The only thing we can hope to do to keep this business in check and stop abuses and corruption is through some type of oversight, similar to the idea of having the FDA making sure our food isn’t poisoned.  The way to do that is through more transparency by the government when a threat is suggested.  We are moving into an age where information flows more freely but, as we saw with the buildup to the War in Iraq, still not free enough.  If we knew the shakiness of the information to justify that war, the public would have overwhelmingly denounced it before the first shot was fired.  We should ask for that type of transparency in every action moving forward.

And if we don’t ask for that transparency, the marketers win in the short run and we lose in the long run.  Just like the Iraq War.

How Do We Decide Our Outrage About Civilian Casualties?

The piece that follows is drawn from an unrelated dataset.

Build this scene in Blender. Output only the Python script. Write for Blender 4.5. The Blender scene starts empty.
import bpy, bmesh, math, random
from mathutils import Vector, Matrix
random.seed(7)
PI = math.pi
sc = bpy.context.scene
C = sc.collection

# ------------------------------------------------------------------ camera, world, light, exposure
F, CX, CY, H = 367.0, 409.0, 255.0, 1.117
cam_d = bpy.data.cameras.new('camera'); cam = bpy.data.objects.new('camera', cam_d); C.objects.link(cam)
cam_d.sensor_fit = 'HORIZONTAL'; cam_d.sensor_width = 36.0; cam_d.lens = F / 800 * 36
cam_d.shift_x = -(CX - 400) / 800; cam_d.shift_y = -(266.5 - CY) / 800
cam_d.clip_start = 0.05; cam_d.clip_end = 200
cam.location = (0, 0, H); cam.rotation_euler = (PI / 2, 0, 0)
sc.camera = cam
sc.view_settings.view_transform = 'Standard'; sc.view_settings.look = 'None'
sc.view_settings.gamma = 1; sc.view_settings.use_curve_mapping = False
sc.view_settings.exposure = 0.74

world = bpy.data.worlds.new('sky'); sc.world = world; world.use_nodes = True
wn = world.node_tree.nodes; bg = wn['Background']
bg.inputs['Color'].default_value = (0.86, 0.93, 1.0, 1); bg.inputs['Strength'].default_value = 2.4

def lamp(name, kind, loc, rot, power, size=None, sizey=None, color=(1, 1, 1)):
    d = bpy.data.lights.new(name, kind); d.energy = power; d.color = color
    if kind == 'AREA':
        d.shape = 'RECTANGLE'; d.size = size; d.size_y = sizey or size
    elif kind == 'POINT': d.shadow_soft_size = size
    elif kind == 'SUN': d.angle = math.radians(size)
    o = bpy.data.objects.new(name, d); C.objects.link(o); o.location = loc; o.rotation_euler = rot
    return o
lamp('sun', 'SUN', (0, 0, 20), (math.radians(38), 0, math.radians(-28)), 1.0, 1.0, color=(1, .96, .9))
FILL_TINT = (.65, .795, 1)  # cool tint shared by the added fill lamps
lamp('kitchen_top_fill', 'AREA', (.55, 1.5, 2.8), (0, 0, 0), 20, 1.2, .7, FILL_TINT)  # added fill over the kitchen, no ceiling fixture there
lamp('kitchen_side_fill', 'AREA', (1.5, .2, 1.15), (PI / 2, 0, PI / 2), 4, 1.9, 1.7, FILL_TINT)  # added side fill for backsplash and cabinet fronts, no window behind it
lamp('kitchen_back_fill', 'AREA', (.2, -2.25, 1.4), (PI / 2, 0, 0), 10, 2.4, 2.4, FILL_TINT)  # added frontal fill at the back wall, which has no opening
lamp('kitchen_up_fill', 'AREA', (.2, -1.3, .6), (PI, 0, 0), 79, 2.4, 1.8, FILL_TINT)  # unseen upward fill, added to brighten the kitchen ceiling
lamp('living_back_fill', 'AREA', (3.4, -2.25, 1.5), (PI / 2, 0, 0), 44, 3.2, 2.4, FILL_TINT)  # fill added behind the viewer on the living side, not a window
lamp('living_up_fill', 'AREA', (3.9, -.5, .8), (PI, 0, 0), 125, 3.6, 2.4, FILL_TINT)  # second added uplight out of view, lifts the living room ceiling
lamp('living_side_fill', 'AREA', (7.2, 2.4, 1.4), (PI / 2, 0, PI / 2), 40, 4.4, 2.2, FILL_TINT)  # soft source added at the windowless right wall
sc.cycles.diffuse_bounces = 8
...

As the casualty count mounts in Syria, the outrage in the United States continues to grow.  The State Department has now made it clear they are very angry with Russia about their arms sales to Syria and because of those transactions, more people are dying.  Outrage is perfectly understood.  In fact let’s take it down to the bare bones.  An entity in one country is killing people in large numbers, many innocent civilians, and they are obtaining their arms from another country who benefits economically from the transaction.  The U.S. government has responded appropriately from a seemingly compassionate perspective.  The following from an article in the Christian Science Monitor:

At the State Department, spokeswoman Victoria Nuland laid the spilling of Syrian blood at Moscow’s feet. “On a daily basis, on an hourly basis, we are seeing Russian- and Soviet-made weaponry used against civilians in towns all across Syria,” she said.

People are dying “on an hourly basis.”  We should all be appalled at this and the idea a foreign country is contributing to the deaths in another through their arms policy is shameful to say the least.  In fact, we as Americans should expect nothing less from our government.  They should ask for policies that lessen the deaths of civilians in other countries and make sure the lives of so many are not ended so violently.  And we actually have another case to look at as far as this outrage goes.

There is another country in the world where arms policies are very negatively affecting the lives of civilians in a second country.  And in this one, the casualty per hour estimate has been projected to be even higher than Syria’s of one per hour.  In this country, it is estimated by the affected government to be one per half hour.  In this country, just like Syria, the death toll is estimated to be over ten thousand in the past year.  The killings in both are very brutal and innocent civilians are not safe in either.

Since the cases are so similar, we would obviously expect similar responses from the U.S. government as they would be doing all they can to stop this type of violence against civilians.  So, has the U.S. government condemned the country responsible for an arms policy that is killing someone every half hour in another country.  Well, no.  But why not?  Who are these other countries and what is this other situation?

The country negatively affected with the one per half hour death rate: Mexico.  The country with the arms policy affecting Mexico: the United States.  What’s the difference?  It certainly doesn’t seem to be casualty count.  If it were, the outrage would be the same from the U.S. government.  A hypothetical State Department quote would look like the one on Syria with a few words changed: On a daily basis, on a half hourly basis, we are seeing American-made weaponry used against civilians in towns all across Mexico.  Which leads to another potentially uncomfortable question for the U.S. government.

Is the selective outrage because the U.S. economy profits from one and the Russian economy profits from the other?  We are left to simply draw our own conclusions judging from the facts.